So it’s 11:50 pm on a Tuesday night, so what? I can still think critically, right? It was the last day of classes and I had an amazing day, but then all of a sudden Twitter started gearing up and lots of discussions began and my mind started racing. I had planned on writing a blogpost about a student’s awesome inquiry project (which, it ends up, took me about 2 hours to figure out a way to make an iBook on my iPad into a video to try to post on my blog, so that will have to wait), but then I read a great post by Andrew Shauver (@hs_math_physics)
Great reflection and worth thinking about #pblmath – thoughts? https://t.co/hzpsk7kerY
— Carmel Schettino (@SchettinoPBL) May 27, 2015
Mr. Shauver writes about the pros and cons of direct instruction vs. inquiry learning but has a great balanced viewpoint towards both of them. In this post, he is discussing the how and when teachers should or can use either method of instruction. It is important, Shauver states to remember that “inquiry can work provided that students possess the appropriate background knowledge.”
I would totally agree, but I’m just wondering how we assess that – does it really work to lecture for a day and then say they now possess the appropriate background knowledge? Do we lecture for two days and then give them a quiz and now we know they possess it? I wonder how we know? At some point, don’t we have to look at each student as an individual and think about what they are capable of bringing to a mathematical task? We should set up the problems so that there is some sort of triggering of prior knowledge, communication between peers, resources available for them to recall the information?
@SchettinoPBL@hs_math_phys can we provide the task and adapt to what students do with it? I am usually surprised at what they have / lack
— Joseph Mellor (@JosephMellor1) May 27, 2015
Joseph Mellor makes a great point that in PBL most of the time you might plan a certain outcome from a problem, or set of problems, but the triggering didn’t work, or the kids didn’t have the prior knowledge that you thought. He says that he is often either pleasantly surprised by their ability to move forward or surprised at how much they lack. In PBL, we depend on the students’ ability to communicate with each other, ask deep questions and take risks – often admitting when they don’t remember prior knowledge – hopefully to no suffering on their part. This can be a big hurdle to overcome and can often lead to further scaffolding, a deeper look at the writing of the problem sequence, fine tuning the awareness of their true prior knowledge (not just what the previous teacher said they “learned”) or yes, maybe a little direct instruction in some creative ways. However, I do believe that given the opportunity a lot of students can be pleasantly surprising. What do you think?
I’ve wondered when lecture would be more meaningful and necessary and when inquiry/exploration would be more meaningful. Read an NYT article on pre-testing and it actually focused more on the benefits to the student than the teacher. Reflected about it on this entry: http://wp.me/p3LdGY-8w
Hey Thom,
thanks for the comment! Your post is very interesting and I totally agree that giving “tests” that might teach kids what they don’t know is as useful as ones that assess what they have learned. My question would be – what would you do with the “grade” – would there be one? What would be invested for the students?
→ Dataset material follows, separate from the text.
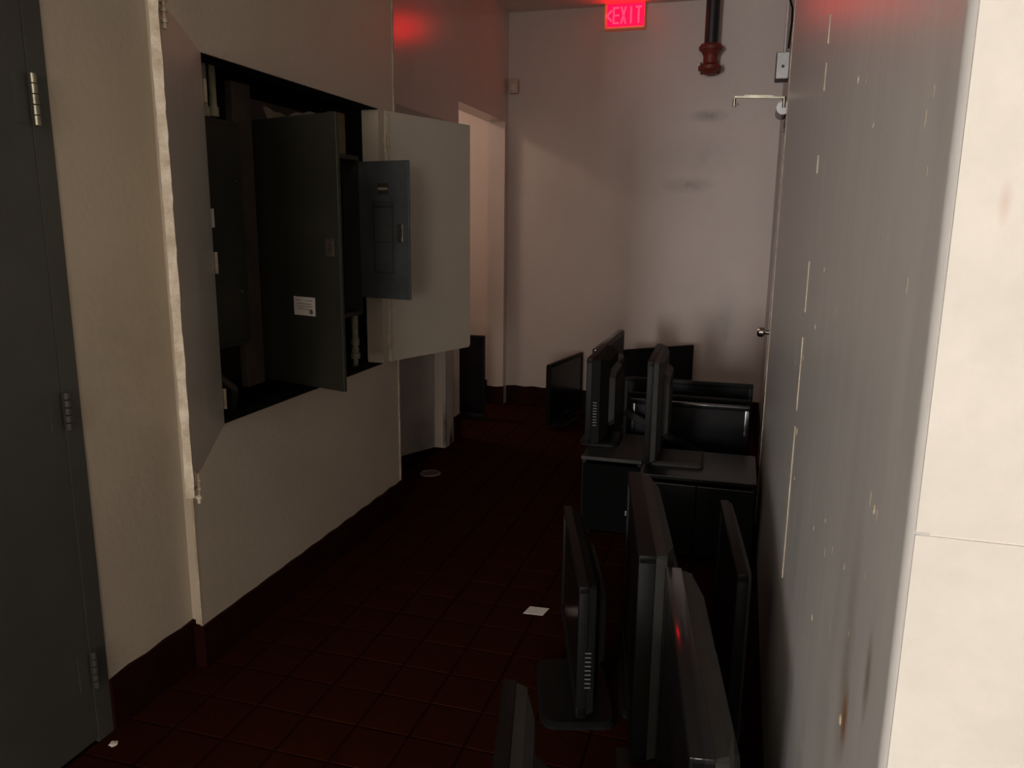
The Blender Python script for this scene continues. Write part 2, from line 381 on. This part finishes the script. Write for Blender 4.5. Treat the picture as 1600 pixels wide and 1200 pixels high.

My blogpost, however, was really more about the idea of assessing prior knowledge when attempting PBL, in the sense that if you are trying to get students to learn through doing a problem, how do you know that the students have the prior knowledge/conceptual understanding to be ready to learn from that problem? In other words, how do you know that the problem will serve the purpose you intended or that it is going to be useful in the way you hoped? It’s kind of a different type of assessment I think – one which you need to be doing in the moment or before you begin (similar to what you are talking about) but not necessary assessing the concept you are about to teach, but assessing the knowledge needed to teach that topic. Does that make sense?